[EXERCISE REQUIREMENTS]
Begin at the line containing "Reconstruct this image" in the entries below and end at the line containing "from mathutils import"; transcribe that range exactly and nothing outside it.

---------- RECORDS SHOWN ----------

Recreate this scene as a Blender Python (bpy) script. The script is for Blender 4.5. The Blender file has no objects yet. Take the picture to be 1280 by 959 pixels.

----------
---------- RECORDS SHOWN ----------

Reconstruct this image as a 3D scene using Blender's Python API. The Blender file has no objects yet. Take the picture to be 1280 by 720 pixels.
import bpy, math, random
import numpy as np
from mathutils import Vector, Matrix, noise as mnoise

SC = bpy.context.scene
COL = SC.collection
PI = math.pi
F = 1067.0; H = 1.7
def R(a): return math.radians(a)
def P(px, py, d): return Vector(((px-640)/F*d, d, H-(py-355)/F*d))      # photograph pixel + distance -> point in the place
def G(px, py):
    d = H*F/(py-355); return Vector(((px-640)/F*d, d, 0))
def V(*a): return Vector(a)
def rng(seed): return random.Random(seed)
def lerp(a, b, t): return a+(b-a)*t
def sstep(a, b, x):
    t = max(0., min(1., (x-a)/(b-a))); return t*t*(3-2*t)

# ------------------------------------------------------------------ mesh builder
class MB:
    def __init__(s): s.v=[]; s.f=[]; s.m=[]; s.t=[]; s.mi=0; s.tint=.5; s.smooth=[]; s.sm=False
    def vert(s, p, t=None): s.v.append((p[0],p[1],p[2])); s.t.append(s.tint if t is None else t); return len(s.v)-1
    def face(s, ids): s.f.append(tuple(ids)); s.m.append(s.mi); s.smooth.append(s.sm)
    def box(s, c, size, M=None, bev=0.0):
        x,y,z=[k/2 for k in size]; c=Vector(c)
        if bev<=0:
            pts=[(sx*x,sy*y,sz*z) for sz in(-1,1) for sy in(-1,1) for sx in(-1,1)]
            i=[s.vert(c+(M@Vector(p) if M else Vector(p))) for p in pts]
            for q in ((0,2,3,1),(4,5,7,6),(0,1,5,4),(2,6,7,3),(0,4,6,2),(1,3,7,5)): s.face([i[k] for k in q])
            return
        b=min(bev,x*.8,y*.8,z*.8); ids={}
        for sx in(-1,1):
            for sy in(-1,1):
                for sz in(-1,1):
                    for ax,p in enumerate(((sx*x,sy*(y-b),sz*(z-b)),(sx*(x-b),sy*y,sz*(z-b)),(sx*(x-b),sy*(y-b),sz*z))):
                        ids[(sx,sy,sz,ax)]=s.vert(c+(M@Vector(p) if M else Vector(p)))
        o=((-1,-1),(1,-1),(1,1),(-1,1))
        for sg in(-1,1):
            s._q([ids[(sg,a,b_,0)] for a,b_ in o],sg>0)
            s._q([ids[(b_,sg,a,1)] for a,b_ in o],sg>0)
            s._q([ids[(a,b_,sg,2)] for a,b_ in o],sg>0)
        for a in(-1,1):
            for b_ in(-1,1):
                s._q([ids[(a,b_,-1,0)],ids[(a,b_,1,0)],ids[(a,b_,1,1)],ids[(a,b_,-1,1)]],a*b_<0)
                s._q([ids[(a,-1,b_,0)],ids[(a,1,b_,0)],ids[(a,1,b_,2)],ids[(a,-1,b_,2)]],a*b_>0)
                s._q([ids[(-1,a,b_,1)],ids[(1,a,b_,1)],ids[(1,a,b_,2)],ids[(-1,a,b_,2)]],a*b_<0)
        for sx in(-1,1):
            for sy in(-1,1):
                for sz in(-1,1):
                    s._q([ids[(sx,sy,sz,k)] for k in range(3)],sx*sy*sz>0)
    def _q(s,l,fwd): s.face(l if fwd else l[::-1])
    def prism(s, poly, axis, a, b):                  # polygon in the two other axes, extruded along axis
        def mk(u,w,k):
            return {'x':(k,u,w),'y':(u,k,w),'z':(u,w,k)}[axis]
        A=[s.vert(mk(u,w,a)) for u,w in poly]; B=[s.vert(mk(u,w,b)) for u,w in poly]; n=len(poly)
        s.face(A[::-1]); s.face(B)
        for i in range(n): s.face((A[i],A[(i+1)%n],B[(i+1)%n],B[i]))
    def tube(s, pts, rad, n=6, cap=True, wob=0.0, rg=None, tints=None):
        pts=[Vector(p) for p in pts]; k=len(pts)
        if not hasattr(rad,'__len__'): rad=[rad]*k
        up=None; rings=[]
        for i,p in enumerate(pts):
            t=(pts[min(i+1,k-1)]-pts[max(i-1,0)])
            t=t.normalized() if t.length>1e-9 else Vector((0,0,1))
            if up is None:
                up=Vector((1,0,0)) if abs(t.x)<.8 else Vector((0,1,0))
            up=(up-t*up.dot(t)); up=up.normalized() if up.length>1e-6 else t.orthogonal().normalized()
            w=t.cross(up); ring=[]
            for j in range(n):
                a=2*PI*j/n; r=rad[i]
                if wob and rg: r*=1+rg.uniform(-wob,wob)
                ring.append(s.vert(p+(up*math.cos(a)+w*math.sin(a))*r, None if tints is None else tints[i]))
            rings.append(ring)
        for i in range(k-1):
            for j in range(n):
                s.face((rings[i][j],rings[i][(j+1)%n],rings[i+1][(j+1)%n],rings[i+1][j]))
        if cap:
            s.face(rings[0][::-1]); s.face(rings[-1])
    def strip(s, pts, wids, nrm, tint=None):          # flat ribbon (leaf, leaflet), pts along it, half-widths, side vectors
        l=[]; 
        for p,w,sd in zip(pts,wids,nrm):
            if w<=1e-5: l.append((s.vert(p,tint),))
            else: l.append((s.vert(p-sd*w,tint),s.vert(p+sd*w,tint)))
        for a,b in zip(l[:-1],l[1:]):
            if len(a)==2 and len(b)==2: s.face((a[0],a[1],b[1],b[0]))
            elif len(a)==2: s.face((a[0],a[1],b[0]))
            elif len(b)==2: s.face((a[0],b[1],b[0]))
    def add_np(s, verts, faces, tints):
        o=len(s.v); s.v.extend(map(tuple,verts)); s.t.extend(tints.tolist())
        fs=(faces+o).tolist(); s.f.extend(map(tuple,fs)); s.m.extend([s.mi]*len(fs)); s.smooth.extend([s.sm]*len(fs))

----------

[WORKED ANSWER]
Reconstruct this image as a 3D scene using Blender's Python API. The Blender file has no objects yet. Take the picture to be 1280 by 720 pixels.
import bpy, math, random
import numpy as np
from mathutils import Vector, Matrix, noise as mnoise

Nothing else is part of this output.